In a sworn statement, Nuiqsut resident and environmental advocate Rosemary Ahtuangaruak said she was concerned about the new infrastructure blocking subsistence wildlife, like caribou, from getting to the village’s hunting grounds.
“We won’t have the migration come to us,” Ahtuangaruak said. “There may be (a) smattering of animals that get through the infrastructure, but they will be unhealthy and highly stressed.”
Irreparable harm is one of several legal standards that must be met in order for courts to issue an injunction. In its ruling, the Ninth Circuit judges said they agreed with Willow’s opponents on that point — and also with their argument that they were likely to win their underlying case challenging the whole project, which is another requirement for an injunction.
The two judges cited a point made by Gleason, the lower court judge who initially rejected opponents’ request to block Conoco’s work at Willow based on the two-month time limit.
The project’s opponents argue that Gleason was wrong about the time limit. And if that’s the case, Gleason wrote in one of her orders, the opponents “could well be likely to succeed” in one of their underlying claims challenging the Trump administration’s environmental review of Willow.
Specifically, Gleason cited opponents’ argument that the Trump administration review violated the National Environmental Policy Act by inaccurately estimating Willow’s potential greenhouse gas emissions.
The Ninth Circuit’s ruling, handed down late Saturday, made a big splash on both sides.
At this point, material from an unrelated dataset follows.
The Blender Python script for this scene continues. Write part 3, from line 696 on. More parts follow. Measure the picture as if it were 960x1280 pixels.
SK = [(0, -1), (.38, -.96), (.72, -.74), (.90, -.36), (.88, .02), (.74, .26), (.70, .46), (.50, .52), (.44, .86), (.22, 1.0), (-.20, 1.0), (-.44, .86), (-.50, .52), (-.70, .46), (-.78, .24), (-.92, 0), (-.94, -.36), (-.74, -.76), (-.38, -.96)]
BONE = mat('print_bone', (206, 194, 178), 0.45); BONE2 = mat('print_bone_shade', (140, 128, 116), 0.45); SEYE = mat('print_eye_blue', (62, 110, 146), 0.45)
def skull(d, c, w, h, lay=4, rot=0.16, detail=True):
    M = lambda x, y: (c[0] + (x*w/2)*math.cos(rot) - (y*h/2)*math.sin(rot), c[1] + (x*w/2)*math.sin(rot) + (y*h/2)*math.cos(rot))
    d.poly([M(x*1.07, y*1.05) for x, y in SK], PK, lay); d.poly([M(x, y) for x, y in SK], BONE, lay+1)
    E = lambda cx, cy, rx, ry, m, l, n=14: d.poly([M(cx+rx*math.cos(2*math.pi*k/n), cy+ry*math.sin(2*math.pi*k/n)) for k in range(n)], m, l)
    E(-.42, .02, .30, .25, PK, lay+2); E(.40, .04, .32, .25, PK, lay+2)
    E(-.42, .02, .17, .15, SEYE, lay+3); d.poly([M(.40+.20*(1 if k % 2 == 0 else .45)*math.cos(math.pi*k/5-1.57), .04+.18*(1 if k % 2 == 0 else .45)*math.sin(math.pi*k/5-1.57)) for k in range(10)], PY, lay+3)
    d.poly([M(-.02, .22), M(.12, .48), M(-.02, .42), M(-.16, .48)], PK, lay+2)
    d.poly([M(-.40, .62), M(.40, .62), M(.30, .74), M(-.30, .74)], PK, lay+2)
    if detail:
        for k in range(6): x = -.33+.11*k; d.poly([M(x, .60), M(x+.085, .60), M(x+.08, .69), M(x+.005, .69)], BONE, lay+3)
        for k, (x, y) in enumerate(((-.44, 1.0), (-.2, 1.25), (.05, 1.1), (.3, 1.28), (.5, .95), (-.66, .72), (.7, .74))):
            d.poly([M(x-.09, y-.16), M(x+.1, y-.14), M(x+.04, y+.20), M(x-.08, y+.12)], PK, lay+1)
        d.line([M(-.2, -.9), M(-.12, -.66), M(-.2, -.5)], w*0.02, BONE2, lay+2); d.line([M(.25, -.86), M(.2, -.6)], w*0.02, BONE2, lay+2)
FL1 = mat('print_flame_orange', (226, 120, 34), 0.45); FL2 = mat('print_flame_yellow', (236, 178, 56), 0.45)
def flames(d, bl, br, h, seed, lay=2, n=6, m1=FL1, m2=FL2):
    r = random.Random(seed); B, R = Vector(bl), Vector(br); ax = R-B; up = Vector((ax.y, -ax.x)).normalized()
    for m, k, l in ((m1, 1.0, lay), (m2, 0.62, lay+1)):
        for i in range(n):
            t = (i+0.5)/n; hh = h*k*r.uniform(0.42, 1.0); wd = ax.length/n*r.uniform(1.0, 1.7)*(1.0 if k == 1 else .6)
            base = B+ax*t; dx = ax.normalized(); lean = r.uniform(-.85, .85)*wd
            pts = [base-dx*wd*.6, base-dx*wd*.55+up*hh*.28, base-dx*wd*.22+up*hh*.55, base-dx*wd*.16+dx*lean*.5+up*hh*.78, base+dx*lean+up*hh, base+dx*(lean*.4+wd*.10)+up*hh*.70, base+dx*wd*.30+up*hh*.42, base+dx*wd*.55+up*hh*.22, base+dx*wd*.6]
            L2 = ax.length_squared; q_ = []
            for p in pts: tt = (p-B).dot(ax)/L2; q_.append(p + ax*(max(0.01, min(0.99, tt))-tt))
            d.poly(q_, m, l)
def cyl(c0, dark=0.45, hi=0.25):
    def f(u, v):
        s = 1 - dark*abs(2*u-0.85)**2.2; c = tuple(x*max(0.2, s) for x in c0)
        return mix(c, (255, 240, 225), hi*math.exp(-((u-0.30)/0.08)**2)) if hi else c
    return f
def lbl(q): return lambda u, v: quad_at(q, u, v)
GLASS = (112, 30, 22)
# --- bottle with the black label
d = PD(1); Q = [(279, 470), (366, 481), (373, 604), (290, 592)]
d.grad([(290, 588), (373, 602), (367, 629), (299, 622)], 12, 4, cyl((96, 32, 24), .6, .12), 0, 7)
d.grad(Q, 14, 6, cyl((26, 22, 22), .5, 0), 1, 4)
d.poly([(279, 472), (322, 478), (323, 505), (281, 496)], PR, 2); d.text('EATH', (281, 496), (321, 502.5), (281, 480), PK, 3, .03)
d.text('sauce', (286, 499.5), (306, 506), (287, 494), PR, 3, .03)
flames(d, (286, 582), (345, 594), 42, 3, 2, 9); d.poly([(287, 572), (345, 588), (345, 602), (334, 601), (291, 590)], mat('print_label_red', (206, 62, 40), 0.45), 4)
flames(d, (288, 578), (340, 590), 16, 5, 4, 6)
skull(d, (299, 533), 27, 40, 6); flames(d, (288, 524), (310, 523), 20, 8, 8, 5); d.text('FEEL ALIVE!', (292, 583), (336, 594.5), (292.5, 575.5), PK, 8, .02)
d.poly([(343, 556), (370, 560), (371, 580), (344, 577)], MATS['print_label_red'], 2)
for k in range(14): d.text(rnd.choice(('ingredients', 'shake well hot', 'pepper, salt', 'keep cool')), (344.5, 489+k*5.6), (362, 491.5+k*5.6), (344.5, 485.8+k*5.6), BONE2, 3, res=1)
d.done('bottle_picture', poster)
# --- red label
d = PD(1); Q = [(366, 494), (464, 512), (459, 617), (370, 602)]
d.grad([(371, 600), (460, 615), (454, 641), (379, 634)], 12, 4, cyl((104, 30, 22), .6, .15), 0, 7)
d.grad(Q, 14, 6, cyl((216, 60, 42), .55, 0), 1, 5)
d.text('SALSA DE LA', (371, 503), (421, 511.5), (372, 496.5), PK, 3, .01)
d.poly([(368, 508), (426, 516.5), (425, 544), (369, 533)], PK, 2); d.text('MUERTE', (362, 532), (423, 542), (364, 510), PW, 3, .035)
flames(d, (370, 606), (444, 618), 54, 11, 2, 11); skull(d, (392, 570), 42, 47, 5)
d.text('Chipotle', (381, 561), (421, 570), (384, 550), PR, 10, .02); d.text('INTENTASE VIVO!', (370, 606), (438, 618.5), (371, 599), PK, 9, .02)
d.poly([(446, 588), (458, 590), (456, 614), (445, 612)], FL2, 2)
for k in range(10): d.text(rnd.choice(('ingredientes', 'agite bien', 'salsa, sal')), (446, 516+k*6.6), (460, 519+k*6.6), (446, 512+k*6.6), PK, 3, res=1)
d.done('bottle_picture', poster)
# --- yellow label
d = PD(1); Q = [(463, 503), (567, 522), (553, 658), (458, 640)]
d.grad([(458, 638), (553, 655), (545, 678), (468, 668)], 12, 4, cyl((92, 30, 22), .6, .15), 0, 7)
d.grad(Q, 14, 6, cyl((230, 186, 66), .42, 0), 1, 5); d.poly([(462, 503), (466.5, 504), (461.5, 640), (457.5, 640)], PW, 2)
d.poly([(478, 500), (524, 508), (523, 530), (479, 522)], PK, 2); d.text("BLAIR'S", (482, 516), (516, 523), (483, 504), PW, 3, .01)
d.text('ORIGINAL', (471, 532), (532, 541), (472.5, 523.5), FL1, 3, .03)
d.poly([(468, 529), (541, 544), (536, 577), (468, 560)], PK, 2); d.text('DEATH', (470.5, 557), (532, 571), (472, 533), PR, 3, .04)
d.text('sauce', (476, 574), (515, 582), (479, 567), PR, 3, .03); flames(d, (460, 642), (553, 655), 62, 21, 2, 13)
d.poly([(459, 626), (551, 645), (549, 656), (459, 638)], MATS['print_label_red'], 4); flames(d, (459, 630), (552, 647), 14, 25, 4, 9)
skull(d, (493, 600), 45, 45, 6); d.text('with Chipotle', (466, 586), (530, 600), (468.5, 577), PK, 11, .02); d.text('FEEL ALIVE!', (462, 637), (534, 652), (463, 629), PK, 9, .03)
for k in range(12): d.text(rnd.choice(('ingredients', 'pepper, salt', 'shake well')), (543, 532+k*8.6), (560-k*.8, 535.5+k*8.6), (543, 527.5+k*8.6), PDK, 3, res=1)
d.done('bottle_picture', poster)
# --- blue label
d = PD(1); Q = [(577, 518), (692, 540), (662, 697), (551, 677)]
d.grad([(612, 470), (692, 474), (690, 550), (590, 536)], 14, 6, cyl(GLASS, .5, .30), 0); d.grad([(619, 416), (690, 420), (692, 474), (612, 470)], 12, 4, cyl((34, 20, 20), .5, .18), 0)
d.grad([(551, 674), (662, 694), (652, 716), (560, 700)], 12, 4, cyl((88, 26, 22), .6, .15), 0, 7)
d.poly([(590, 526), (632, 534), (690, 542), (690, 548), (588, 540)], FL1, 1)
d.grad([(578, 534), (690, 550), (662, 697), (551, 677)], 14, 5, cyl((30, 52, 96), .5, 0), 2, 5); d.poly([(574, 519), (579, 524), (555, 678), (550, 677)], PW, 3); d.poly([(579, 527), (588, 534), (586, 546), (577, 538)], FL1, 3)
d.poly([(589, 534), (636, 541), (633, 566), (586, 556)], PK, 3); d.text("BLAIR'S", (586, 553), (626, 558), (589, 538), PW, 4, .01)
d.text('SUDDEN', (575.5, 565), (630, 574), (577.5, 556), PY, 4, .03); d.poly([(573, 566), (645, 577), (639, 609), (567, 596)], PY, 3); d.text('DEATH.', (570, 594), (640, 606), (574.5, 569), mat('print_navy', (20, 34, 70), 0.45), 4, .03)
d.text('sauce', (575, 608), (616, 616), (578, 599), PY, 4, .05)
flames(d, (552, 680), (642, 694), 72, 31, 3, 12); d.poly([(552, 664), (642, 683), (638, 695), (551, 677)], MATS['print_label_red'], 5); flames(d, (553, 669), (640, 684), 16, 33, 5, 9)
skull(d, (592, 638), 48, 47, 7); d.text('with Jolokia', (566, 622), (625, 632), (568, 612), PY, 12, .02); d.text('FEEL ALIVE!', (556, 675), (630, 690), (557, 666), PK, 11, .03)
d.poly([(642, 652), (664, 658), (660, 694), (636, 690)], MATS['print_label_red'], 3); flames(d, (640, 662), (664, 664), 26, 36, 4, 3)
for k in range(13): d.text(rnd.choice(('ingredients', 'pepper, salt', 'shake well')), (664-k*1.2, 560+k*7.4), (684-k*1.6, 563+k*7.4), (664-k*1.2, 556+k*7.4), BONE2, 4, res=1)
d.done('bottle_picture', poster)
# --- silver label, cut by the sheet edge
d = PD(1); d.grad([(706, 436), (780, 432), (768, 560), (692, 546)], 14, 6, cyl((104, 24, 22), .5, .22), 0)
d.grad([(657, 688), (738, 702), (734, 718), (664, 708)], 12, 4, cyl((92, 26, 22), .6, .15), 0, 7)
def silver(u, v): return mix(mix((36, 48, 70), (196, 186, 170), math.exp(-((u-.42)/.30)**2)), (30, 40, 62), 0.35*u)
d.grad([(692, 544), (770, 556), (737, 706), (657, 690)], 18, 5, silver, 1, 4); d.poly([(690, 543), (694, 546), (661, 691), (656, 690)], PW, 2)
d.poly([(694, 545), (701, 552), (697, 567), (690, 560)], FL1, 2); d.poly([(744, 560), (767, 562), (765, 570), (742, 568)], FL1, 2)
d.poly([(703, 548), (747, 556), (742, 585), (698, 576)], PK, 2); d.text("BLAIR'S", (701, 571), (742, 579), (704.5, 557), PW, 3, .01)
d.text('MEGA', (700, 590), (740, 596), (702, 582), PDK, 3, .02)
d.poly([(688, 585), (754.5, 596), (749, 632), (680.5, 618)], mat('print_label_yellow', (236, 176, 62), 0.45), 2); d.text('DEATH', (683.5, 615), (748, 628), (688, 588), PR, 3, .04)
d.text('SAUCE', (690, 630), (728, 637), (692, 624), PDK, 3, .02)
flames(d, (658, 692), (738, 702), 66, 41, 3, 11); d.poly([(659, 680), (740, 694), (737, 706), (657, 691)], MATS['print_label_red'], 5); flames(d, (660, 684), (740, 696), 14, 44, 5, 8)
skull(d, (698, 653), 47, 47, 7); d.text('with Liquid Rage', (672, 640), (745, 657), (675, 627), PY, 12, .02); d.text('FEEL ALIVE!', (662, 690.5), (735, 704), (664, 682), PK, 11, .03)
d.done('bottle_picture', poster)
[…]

Psarianos, the attorney for Willow’s opponents, called it a “really big deal.”
But she also noted the broader context of many other legal disputes still playing out on the North Slope.
In addition to the lawsuit challenging Willow, drilling opponents have sued over the Trump administration’s new, less-restrictive management plan for the petroleum reserve, and over the Congressionally-created oil leasing program in the Arctic National Wildlife Refuge.
“We’re looking forward to continuing to work on this case, and just keep fighting it,” Psarianos said. “This is one battle in a long war.”